It’s not always clear whether or not a non-compete agreement is enforceable. This world of restrictions and agreements is often daunting for even the savviest of business owners, to say the least. If you’re struggling to make heads or tails of these types of clauses in Texas, here’s some simple information that will point you in the right direction.

Let’s start with what a non-compete agreement is. This is a form of a restrictive covenant that puts limits on the places a worker can seek employment after they’ve left their current company. The agreement also defines what actions a business owner is allowed to take after they have sold their company.

Restrictive covenants come in four different varieties, distinguishable by what they prohibit. The type of agreement you’re dealing with has a significant bearing on how enforceable it is. These agreement types are:

  • Non-compete agreements
  • Non-solicitation agreements
  • Non-poaching agreements
  • Non-disclosure agreements

When the reasonableness of the agreement is called into question

Non-compete agreements are there to prohibit individuals from owning or being employed at a competing company. But in many cases, courts are looking at these agreements with a highly critical eye.

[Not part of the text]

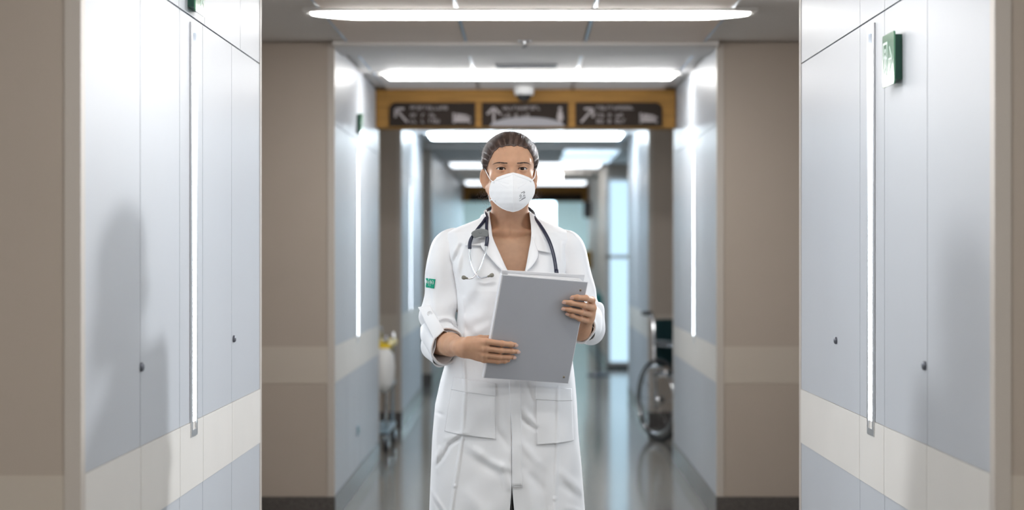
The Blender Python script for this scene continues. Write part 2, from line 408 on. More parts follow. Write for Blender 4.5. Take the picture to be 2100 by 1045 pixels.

If there are any doubts about the reasonableness of the agreement, it may be a clause that’s impossible to enforce. However, it’s important to bear in mind that so long as there is a genuine cause for the restriction from a business perspective, these agreements are generally quite enforceable.

The types of non-compete agreements that end up being “non-enforceable” are those that are deemed to be unreasonable in a court of law. When the burden and hardships put onto the former employee go too far, it might not be possible to enforce the clause. This also may be the case if the prohibitions in the clause would be damaging to the public interest.